NATO summit and beyond

For all the clues the DIP provides about how a Burnham premiership might approach defence, procurement and industrial strategy, many of the biggest questions remain unanswered. The most immediate is how the Plan will ultimately be funded. Burnham has committed to honouring the UK’s defence spending ambitions, including the £4.7bn spending gap. There will be “no compromise on the security of the nation,” he told LBC this week. Meanwhile, some of the committed funding has been redirected from growth and job-creating infrastructure budgets.

On 6 July, NATO leaders and military officials will meet in Ankara amid continued warnings about the threat posed by Russia despite recent Ukrainian successes on the battlefield. We can expect US President Donald Trump to encourage European allies to rearm with even greater urgency. Whether Trump and European leaders are convinced by the UK’s trajectory towards 3.5% of GDP defence spending, and whether future geopolitical shocks force a further reassessment of priorities, remains to be seen.
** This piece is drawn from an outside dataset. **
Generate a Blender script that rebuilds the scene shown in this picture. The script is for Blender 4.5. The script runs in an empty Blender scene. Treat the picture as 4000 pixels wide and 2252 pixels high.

What is clear is that despite the symmetry between the incoming Andy Burnham’s vision and the defence plan he’s inherited, this is just the starting point.

For organisations operating in the defence sector, the political implications extend beyond individual programmes. Burnham’s remarks over the coming weeks will warrant close attention, particularly any indication that he favours a broader interpretation of capital spending that could unlock additional borrowing for defence investment. Companies should also examine their social value propositions. If the new Prime Minister seeks to steer enterprise towards social value, skills, apprenticeships and support for local communities may become increasingly important considerations in both procurement and, therefore, political engagement. Several MPs, such as Alex Baker in Aldershot and Michelle Scrogham in Barrow, are vocal champions of defence and the armed forces, and are likely to play an important role in shaping the debate around the sector’s contribution to local economies as well as national resilience.